Multifunctional Potential of Dandelion-like Structured Foam for Self-Cleaning, Oil/Water Separation, and Wearable Sensing

Integrating 1D nanomaterials into 3D arrays or hierarchical structures is crucial to unlocking their complete potential in functional applications. This work highlights the significant influence of pH variations on the morphological evolution of three-dimensional zinc oxide foams (ZOFs) at relatively low temperatures, leading to the formation of diverse structures with varying aspect ratios and dimensions. Our findings underscore the role of alkaline conditions in fostering the evolution of dandelion-like 1D nanostructures, attributed to the intricate interplays of reaction kinetics and Ostwald ripening processes. Furthermore, the ZOF demonstrates potential applications in self-cleaning, oil/water separation, and human motion sensing. The ZOF is optimized to exhibit superhydrophobicity (water contact angle = 153 +/- 2 degrees) showcasing self-cleaning ability and enhanced oil-water separation performance following surface functionalization.
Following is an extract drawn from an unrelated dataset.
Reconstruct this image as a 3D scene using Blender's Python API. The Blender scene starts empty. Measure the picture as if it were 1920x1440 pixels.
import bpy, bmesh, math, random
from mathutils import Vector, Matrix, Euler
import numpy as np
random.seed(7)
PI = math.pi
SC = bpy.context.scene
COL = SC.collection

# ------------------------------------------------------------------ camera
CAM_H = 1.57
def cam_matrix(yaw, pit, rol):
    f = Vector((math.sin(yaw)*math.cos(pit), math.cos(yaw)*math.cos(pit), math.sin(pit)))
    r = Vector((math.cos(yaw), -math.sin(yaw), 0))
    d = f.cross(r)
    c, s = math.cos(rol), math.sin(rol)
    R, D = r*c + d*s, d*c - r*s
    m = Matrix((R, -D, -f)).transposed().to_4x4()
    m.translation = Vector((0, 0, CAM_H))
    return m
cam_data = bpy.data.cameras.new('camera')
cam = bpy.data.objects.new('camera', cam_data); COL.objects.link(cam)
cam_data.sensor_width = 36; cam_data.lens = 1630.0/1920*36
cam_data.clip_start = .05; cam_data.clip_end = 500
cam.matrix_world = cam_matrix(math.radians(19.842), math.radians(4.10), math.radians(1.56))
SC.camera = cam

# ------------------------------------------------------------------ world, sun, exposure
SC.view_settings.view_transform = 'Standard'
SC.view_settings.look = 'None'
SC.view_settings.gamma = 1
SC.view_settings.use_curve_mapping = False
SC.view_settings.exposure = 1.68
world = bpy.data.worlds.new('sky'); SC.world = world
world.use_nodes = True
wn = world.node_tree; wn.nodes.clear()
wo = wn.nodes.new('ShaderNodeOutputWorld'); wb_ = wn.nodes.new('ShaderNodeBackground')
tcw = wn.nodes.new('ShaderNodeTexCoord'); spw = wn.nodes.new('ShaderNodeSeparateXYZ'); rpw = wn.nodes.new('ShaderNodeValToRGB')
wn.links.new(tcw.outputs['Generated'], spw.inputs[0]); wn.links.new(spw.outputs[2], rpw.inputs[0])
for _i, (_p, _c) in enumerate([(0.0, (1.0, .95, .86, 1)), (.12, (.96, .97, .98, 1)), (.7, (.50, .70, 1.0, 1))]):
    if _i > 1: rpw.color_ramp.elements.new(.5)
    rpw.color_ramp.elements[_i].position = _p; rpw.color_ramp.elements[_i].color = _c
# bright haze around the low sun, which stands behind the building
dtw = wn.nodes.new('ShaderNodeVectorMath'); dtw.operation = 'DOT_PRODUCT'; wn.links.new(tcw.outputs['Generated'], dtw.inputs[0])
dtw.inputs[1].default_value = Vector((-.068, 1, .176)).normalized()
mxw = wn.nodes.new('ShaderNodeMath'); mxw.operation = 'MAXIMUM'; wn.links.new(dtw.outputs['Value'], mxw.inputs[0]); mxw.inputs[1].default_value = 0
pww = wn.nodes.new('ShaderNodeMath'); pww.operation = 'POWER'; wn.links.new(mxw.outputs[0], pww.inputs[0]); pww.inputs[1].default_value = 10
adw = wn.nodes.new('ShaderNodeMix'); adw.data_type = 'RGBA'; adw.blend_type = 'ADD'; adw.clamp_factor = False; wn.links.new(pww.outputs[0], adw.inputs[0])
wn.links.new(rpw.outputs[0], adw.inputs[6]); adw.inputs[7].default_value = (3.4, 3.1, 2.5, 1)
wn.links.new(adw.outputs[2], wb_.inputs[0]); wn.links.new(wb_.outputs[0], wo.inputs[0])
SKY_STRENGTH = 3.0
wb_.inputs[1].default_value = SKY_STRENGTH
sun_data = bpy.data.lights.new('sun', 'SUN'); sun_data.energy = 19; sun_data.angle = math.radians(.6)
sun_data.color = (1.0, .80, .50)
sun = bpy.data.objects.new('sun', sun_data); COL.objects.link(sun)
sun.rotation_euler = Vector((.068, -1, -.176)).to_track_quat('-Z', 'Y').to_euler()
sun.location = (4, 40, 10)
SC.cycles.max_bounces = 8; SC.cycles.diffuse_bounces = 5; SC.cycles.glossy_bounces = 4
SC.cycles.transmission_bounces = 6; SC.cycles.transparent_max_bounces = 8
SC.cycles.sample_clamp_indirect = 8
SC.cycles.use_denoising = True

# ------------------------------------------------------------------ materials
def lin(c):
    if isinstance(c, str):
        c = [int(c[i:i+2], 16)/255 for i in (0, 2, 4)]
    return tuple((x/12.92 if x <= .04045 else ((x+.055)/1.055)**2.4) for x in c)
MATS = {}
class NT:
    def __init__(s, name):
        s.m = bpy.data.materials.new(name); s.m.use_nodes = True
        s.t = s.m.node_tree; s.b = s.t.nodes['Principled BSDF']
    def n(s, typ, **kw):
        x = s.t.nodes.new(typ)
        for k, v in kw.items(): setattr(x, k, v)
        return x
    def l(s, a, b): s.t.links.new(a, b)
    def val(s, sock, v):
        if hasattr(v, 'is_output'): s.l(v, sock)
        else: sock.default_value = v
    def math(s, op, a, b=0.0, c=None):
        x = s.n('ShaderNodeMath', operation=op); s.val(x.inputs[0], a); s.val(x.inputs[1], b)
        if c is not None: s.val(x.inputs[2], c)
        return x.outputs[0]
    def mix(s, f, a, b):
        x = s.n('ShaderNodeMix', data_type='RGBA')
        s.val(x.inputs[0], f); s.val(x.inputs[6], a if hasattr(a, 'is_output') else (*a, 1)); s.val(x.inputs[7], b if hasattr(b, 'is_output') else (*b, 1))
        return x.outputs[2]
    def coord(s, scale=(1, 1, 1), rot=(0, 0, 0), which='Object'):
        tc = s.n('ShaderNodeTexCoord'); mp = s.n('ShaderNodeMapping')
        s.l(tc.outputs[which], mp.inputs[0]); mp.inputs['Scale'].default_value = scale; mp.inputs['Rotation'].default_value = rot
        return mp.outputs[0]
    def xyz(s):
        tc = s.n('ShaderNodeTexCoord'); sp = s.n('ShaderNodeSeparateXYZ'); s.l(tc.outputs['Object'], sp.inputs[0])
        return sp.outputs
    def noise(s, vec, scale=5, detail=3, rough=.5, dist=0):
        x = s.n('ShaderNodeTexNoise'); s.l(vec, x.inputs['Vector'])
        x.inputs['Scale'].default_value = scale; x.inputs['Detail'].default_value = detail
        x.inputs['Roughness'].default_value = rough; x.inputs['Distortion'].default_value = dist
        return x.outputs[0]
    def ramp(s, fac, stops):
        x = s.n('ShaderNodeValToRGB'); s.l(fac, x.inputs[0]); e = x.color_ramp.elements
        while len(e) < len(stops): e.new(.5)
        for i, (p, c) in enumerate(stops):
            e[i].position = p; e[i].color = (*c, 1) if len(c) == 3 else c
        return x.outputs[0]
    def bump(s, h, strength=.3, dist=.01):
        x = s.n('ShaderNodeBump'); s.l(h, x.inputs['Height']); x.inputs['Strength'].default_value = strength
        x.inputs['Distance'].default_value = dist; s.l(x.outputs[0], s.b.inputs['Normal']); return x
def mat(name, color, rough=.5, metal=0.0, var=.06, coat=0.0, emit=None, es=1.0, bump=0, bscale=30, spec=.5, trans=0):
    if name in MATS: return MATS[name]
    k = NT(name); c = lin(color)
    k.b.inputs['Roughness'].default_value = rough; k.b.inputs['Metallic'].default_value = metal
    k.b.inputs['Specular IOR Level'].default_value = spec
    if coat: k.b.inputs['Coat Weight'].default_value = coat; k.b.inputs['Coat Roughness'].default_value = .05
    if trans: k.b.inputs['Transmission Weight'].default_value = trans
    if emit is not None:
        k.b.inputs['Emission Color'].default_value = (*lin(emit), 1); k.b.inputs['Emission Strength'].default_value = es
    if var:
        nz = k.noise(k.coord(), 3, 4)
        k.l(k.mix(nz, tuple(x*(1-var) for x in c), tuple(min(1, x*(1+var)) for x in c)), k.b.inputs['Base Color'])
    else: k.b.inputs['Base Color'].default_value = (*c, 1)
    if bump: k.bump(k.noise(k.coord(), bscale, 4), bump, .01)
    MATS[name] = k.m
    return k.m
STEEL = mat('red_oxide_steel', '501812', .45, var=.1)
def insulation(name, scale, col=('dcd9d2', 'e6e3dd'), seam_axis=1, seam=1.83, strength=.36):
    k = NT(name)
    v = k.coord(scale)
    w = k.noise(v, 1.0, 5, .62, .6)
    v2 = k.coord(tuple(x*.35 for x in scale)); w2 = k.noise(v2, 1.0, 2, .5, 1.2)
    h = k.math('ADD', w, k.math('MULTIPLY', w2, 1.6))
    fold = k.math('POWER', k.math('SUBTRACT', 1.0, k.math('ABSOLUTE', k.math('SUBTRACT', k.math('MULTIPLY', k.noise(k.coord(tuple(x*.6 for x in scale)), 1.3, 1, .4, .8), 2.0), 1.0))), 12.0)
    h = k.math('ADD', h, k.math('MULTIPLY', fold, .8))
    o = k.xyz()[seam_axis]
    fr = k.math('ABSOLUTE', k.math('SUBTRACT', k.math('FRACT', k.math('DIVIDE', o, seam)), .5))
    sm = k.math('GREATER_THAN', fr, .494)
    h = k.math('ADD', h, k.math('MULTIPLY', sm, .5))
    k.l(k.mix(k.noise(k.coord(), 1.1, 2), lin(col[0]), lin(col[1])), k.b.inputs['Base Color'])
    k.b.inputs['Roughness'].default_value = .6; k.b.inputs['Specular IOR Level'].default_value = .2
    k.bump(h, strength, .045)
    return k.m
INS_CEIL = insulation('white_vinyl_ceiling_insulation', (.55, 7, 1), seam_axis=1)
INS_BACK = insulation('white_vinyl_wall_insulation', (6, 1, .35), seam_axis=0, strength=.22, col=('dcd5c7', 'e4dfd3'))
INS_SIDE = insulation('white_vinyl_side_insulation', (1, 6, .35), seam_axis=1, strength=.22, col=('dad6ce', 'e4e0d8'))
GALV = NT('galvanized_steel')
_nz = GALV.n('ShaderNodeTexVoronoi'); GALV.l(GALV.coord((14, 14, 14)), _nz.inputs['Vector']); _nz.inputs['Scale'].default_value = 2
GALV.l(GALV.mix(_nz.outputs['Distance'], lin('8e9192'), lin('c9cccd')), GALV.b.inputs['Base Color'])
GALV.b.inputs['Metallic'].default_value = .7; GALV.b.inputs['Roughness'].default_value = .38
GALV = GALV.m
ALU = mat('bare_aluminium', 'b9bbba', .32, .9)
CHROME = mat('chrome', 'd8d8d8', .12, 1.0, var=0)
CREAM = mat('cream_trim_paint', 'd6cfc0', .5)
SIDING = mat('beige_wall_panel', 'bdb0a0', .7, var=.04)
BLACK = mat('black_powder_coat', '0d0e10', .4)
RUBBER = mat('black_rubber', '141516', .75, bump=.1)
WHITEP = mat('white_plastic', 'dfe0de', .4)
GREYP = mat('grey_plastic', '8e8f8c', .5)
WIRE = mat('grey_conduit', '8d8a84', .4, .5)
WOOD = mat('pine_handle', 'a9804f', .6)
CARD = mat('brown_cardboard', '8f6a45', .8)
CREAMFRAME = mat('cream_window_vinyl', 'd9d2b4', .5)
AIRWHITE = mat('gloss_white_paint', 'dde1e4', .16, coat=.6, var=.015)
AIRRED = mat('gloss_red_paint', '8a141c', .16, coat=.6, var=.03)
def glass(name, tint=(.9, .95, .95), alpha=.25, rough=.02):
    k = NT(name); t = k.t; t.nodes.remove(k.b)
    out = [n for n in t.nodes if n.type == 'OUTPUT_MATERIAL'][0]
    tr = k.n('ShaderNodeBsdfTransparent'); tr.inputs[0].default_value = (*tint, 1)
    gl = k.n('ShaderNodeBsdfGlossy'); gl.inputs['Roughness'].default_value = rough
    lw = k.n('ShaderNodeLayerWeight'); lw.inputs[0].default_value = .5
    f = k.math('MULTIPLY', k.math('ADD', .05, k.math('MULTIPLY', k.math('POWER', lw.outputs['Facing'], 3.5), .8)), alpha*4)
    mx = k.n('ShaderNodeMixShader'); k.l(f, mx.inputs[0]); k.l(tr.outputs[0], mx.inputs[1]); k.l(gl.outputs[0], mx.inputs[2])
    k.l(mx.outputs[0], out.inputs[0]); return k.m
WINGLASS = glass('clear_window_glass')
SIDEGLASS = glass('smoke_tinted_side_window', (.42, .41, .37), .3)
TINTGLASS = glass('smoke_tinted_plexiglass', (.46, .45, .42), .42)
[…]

The ZOF exhibits exceptional oil adsorption capacity (10-55 g/g) and superior stability, making it suitable for oil-water separation. Furthermore, our investigations showcase the biocompatibility and practical applicability in oil-water separation, both on surface and underwater, highlighting its efficacy in environmental remediation scenarios. Transitioning to wearable sensing, ZOF exhibits outstanding mechanical (compression strength increases by more than 130%) and piezoresistive characteristics (gauge factor = 1.036), precisely capturing a broad spectrum of human movements and tactile stimuli with rapid response times (similar to 60 ms). Furthermore, ZOF exhibits stability over 10,000 continuous tapping cycles, indicating the material's ability to maintain its piezoresistive properties over extended use. Overall, the multifaceted functionalities and versatility of the ZOF make it a promising material for environmental remediation, sensor technology, and human-machine interfaces.